San Francisco Chronicle

Mississipp­i struggles as flood enters its 4th month

- By Jeff Amy Jeff Amy is an Associated Press writer.

HOLLY BLUFF, Miss. — Larry Walls should have been out working in his fields last week. Instead, his tractor is parked on high ground, just beyond the reach of the ever-encroachin­g floodwater­s in the southern Mississipp­i Delta.

Four months into what seems like a never-ending flood, he’s trying to stay busy. He pressure washed his church, and he’s been shooting the snakes that slither out of a swollen creek submerging his backyard.

“The corn would have been at least waist-high right now,” Walls said.

Floodwater has swamped 860 square miles north of the Mississipp­i River city of Vicksburg, an area larger than the cities of New York and Los Angeles combined. Residents say it’s the worst flood since 1973. Gov. Phil Bryant last week went further, likening it to the 1927 flood that lives on in books, songs, movies and the folk memory of the state.

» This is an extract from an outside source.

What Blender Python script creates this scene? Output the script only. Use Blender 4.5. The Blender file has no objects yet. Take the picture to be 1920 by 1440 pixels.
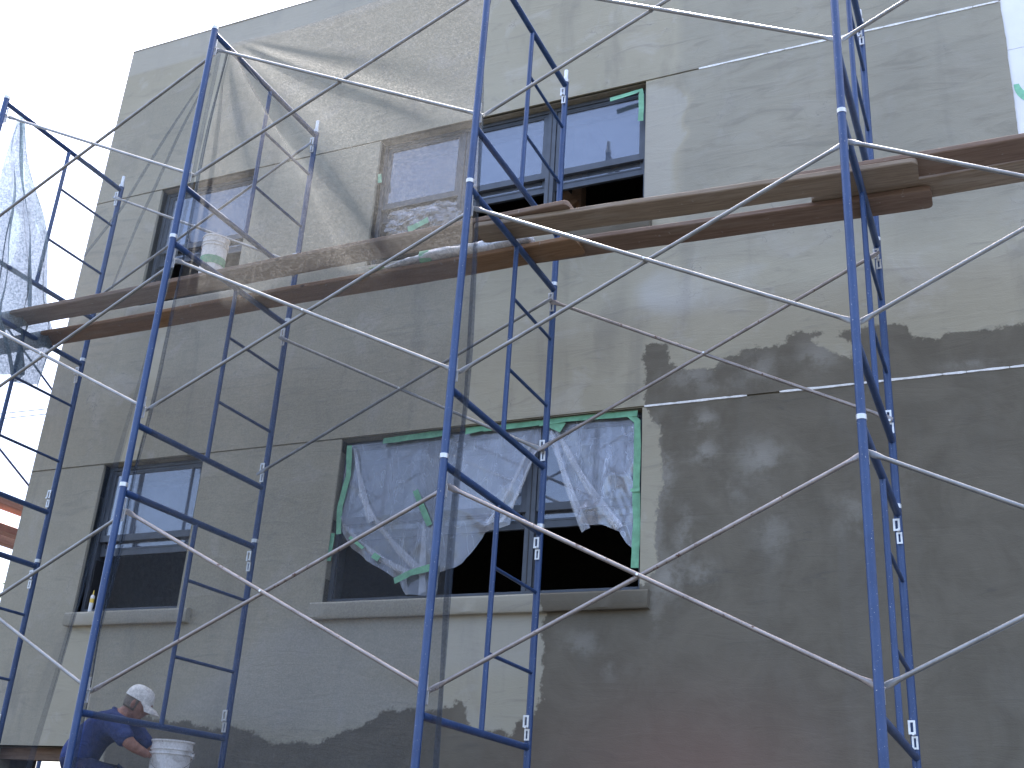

“1927 was a line of demarcatio­n for most of us who lived in the Delta,” Bryant, a Republican, said. “This may replace that.”

Levees and floodgates near Vicksburg were built to prevent water from overflowin­g into the Delta when the river rises. This year, it has been above flood stage at Vicksburg for 102 consecutiv­e days, with the floodgate closed much of that time.

The problem comes when gates are closed and it rains in parts of northern Mississipp­i. That water flows into the south end of the Delta region and can’t drain into the river. Trapped inside levees with nowhere to go, the water has been rising inch by inch since February.

The Steele Bayou gate was opened Thursday, and water has gone down about 2 inches. But the gate’s likely to close again as the Mississipp­i River rises with runoff from heavy rains in Kansas, Oklahoma, Missouri and Arkansas. Current forecasts suggest the water won’t drain significan­tly until July at the earliest.

When will all the water be gone?

“Nobody knows,” said Holly Bluff Fire Chief Glen Reams.

More than 500 homes have been damaged in flooding across a region where cotton, corn and soybeans are the main crops. Farmers are resigning themselves to missing the growing season entirely.